Set task | Transcribe the listing word for word.

Supplied information |

## begin

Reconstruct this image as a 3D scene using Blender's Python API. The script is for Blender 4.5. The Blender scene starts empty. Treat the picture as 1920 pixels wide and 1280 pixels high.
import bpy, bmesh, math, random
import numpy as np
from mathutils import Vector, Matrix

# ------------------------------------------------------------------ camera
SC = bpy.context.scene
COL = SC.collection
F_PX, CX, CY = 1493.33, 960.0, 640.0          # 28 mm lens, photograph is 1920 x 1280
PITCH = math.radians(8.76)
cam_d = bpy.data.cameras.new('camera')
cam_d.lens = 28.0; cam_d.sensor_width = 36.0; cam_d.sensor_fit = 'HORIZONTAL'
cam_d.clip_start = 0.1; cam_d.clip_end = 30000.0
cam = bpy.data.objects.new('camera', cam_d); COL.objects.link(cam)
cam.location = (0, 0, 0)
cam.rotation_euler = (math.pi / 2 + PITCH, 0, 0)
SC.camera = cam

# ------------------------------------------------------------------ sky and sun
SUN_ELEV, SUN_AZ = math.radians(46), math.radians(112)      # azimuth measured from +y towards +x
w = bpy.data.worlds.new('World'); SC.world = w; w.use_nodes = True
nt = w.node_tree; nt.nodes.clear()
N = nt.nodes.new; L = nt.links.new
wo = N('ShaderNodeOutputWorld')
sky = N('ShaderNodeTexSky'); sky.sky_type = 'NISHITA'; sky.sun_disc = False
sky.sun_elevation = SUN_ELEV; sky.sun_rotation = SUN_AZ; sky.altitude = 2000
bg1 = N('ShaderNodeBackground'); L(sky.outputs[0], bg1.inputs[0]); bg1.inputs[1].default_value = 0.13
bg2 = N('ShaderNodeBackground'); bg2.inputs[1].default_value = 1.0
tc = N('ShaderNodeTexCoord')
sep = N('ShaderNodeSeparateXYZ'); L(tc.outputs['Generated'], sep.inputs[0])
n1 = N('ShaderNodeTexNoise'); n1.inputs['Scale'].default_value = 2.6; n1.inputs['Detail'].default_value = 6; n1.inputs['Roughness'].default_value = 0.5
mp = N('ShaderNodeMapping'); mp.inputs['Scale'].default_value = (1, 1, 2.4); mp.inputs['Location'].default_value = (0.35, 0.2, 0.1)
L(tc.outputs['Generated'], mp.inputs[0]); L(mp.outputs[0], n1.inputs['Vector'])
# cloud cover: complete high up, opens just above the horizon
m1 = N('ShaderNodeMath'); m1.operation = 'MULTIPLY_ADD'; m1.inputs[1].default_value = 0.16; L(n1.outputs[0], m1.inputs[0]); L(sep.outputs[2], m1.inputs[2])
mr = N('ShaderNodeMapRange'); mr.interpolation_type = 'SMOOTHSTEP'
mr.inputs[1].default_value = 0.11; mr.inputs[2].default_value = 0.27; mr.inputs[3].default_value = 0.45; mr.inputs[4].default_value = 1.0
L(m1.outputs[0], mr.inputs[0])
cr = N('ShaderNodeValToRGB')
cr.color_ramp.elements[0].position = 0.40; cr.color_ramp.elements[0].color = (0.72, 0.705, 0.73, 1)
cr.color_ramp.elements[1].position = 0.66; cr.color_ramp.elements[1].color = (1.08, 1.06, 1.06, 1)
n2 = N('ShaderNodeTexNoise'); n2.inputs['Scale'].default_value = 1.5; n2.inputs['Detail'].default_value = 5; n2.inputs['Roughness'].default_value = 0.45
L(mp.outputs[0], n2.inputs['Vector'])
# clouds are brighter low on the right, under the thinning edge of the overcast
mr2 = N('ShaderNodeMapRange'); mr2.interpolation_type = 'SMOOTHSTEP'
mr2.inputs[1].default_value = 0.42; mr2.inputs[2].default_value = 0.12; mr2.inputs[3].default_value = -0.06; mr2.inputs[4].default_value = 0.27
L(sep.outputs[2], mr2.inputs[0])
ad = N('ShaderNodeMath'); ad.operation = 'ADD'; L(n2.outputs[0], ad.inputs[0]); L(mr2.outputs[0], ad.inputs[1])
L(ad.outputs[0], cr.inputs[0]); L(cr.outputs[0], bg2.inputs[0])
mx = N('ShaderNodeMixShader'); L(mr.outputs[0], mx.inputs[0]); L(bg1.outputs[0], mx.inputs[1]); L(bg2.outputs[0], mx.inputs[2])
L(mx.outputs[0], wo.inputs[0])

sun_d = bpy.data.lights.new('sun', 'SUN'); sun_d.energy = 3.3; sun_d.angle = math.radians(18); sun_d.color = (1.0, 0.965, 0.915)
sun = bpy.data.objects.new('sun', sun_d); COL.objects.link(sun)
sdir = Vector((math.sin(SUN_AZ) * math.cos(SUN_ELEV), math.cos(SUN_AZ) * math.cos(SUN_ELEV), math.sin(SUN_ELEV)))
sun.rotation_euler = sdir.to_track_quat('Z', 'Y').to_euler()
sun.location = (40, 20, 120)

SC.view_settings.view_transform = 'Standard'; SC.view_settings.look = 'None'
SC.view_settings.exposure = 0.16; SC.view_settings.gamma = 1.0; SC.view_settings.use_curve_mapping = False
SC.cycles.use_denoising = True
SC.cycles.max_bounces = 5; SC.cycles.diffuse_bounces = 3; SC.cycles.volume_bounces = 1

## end

Response |
Reconstruct this image as a 3D scene using Blender's Python API. The script is for Blender 4.5. The Blender scene starts empty. Treat the picture as 1920 pixels wide and 1280 pixels high.
import bpy, bmesh, math, random
import numpy as np
from mathutils import Vector, Matrix

# ------------------------------------------------------------------ camera
SC = bpy.context.scene
COL = SC.collection
F_PX, CX, CY = 1493.33, 960.0, 640.0          # 28 mm lens, photograph is 1920 x 1280
PITCH = math.radians(8.76)
cam_d = bpy.data.cameras.new('camera')
cam_d.lens = 28.0; cam_d.sensor_width = 36.0; cam_d.sensor_fit = 'HORIZONTAL'
cam_d.clip_start = 0.1; cam_d.clip_end = 30000.0
cam = bpy.data.objects.new('camera', cam_d); COL.objects.link(cam)
cam.location = (0, 0, 0)
cam.rotation_euler = (math.pi / 2 + PITCH, 0, 0)
SC.camera = cam

# ------------------------------------------------------------------ sky and sun
SUN_ELEV, SUN_AZ = math.radians(46), math.radians(112)      # azimuth measured from +y towards +x
w = bpy.data.worlds.new('World'); SC.world = w; w.use_nodes = True
nt = w.node_tree; nt.nodes.clear()
N = nt.nodes.new; L = nt.links.new
wo = N('ShaderNodeOutputWorld')
sky = N('ShaderNodeTexSky'); sky.sky_type = 'NISHITA'; sky.sun_disc = False
sky.sun_elevation = SUN_ELEV; sky.sun_rotation = SUN_AZ; sky.altitude = 2000
bg1 = N('ShaderNodeBackground'); L(sky.outputs[0], bg1.inputs[0]); bg1.inputs[1].default_value = 0.13
bg2 = N('ShaderNodeBackground'); bg2.inputs[1].default_value = 1.0
tc = N('ShaderNodeTexCoord')
sep = N('ShaderNodeSeparateXYZ'); L(tc.outputs['Generated'], sep.inputs[0])
n1 = N('ShaderNodeTexNoise'); n1.inputs['Scale'].default_value = 2.6; n1.inputs['Detail'].default_value = 6; n1.inputs['Roughness'].default_value = 0.5
mp = N('ShaderNodeMapping'); mp.inputs['Scale'].default_value = (1, 1, 2.4); mp.inputs['Location'].default_value = (0.35, 0.2, 0.1)
L(tc.outputs['Generated'], mp.inputs[0]); L(mp.outputs[0], n1.inputs['Vector'])
# cloud cover: complete high up, opens just above the horizon
m1 = N('ShaderNodeMath'); m1.operation = 'MULTIPLY_ADD'; m1.inputs[1].default_value = 0.16; L(n1.outputs[0], m1.inputs[0]); L(sep.outputs[2], m1.inputs[2])
mr = N('ShaderNodeMapRange'); mr.interpolation_type = 'SMOOTHSTEP'
mr.inputs[1].default_value = 0.11; mr.inputs[2].default_value = 0.27; mr.inputs[3].default_value = 0.45; mr.inputs[4].default_value = 1.0
L(m1.outputs[0], mr.inputs[0])
cr = N('ShaderNodeValToRGB')
cr.color_ramp.elements[0].position = 0.40; cr.color_ramp.elements[0].color = (0.72, 0.705, 0.73, 1)
cr.color_ramp.elements[1].position = 0.66; cr.color_ramp.elements[1].color = (1.08, 1.06, 1.06, 1)
n2 = N('ShaderNodeTexNoise'); n2.inputs['Scale'].default_value = 1.5; n2.inputs['Detail'].default_value = 5; n2.inputs['Roughness'].default_value = 0.45
L(mp.outputs[0], n2.inputs['Vector'])
# clouds are brighter low on the right, under the thinning edge of the overcast
mr2 = N('ShaderNodeMapRange'); mr2.interpolation_type = 'SMOOTHSTEP'
mr2.inputs[1].default_value = 0.42; mr2.inputs[2].default_value = 0.12; mr2.inputs[3].default_value = -0.06; mr2.inputs[4].default_value = 0.27
L(sep.outputs[2], mr2.inputs[0])
ad = N('ShaderNodeMath'); ad.operation = 'ADD'; L(n2.outputs[0], ad.inputs[0]); L(mr2.outputs[0], ad.inputs[1])
L(ad.outputs[0], cr.inputs[0]); L(cr.outputs[0], bg2.inputs[0])
mx = N('ShaderNodeMixShader'); L(mr.outputs[0], mx.inputs[0]); L(bg1.outputs[0], mx.inputs[1]); L(bg2.outputs[0], mx.inputs[2])
L(mx.outputs[0], wo.inputs[0])

sun_d = bpy.data.lights.new('sun', 'SUN'); sun_d.energy = 3.3; sun_d.angle = math.radians(18); sun_d.color = (1.0, 0.965, 0.915)
sun = bpy.data.objects.new('sun', sun_d); COL.objects.link(sun)
sdir = Vector((math.sin(SUN_AZ) * math.cos(SUN_ELEV), math.cos(SUN_AZ) * math.cos(SUN_ELEV), math.sin(SUN_ELEV)))
sun.rotation_euler = sdir.to_track_quat('Z', 'Y').to_euler()
sun.location = (40, 20, 120)

SC.view_settings.view_transform = 'Standard'; SC.view_settings.look = 'None'
SC.view_settings.exposure = 0.16; SC.view_settings.gamma = 1.0; SC.view_settings.use_curve_mapping = False
SC.cycles.use_denoising = True
SC.cycles.max_bounces = 5; SC.cycles.diffuse_bounces = 3; SC.cycles.volume_bounces = 1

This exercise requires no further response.